I never used AOL, although I have seen it used by way too many people. My first ISP was Compuserve, which is just as bad.
All I want from an ISP is a decent spec (low latencies, fast transfer rates, no transfer limits), and low cost internet connection. I am perfectly capable of setting up internet explorer, outlook express, mirc, or any of the hundreds of clients which I should be able to choose from. ISPs should adhere to widely accepted standards and specifications. Any OS can support PPP/PPPoE or whatever.
I remember with compuserve, I couldnt set up a handheld to connect, as they forced me to use their own proprietry dialer. I could not access my mailbox via POP3/set up a webmail script/whatever, as I had to use their own crappy proprietory client. The only reason they were able to get away with offering an inferior service is because they were widely known and just as big as AOL at the time.
Their marketting strategy is simply spamming peoples doorsteps with CD after CD of their crap. The average person who wants to try out the 'Internet' doesn't understand anything about open standards, or anything about choosing ISPs, so they go for the one which they happen to have 20 disks from in their bins, or software preinstalled on the computer the purchased from dell/gateway.
Once people have a email address from their ISP, which all their contacts know, once they have set up an established homepage address, even when they realise what a POS the ISP is, they will be reluctant to change ISPs. I was in the same position - changing email addresses would be a disaster, especially as I used it for business and having mail from potential customers bounces wasn't a good idea. I have learned my lesson, if you use an ISP, just use it for intenret access - host email at your own domain, or on reliable free DNS/domain service, same with webhosting.

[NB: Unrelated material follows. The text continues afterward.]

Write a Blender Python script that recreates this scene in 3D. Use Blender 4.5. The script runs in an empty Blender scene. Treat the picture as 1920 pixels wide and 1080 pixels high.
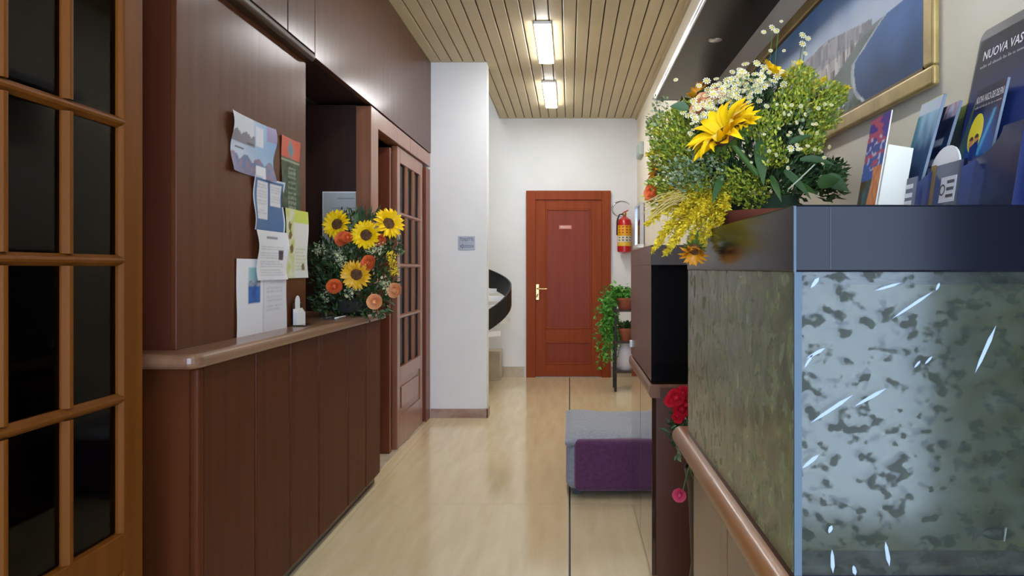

AOL can brag about their excellent service with built in chat, mail, and censorship. What new internet users do not realise is that all this can be done at no cost through thousands of different software tools. New users believe the 'Internet' is synnonomous with 'AOL'.
their parental control features they push so heavily is a joke, it's way too easy to circumvent if you know what you're doing
Perhaps slightly off topic, but that 'problem' isn't going to be relevant to just AOL. The internet by design is a free and democratic medium for data exchange. Data can be transmitted to any host, it can be encrypted, it can be sent through a proxy with the URL scrambled. It will never be possible to censor the internet beyond very simple and ineffective filters which can be easilly bypassed by anyone with basic knowledge of the internets working - and that's the entire beauty of the internet. That's why attempts by communist governments to set up national filtering firewalls have always failed. 'Protecting' users from freedom of information, and all its 'filth' is no substitute for good education about ethics and morality. And my ethics go strongly against any form of censorship.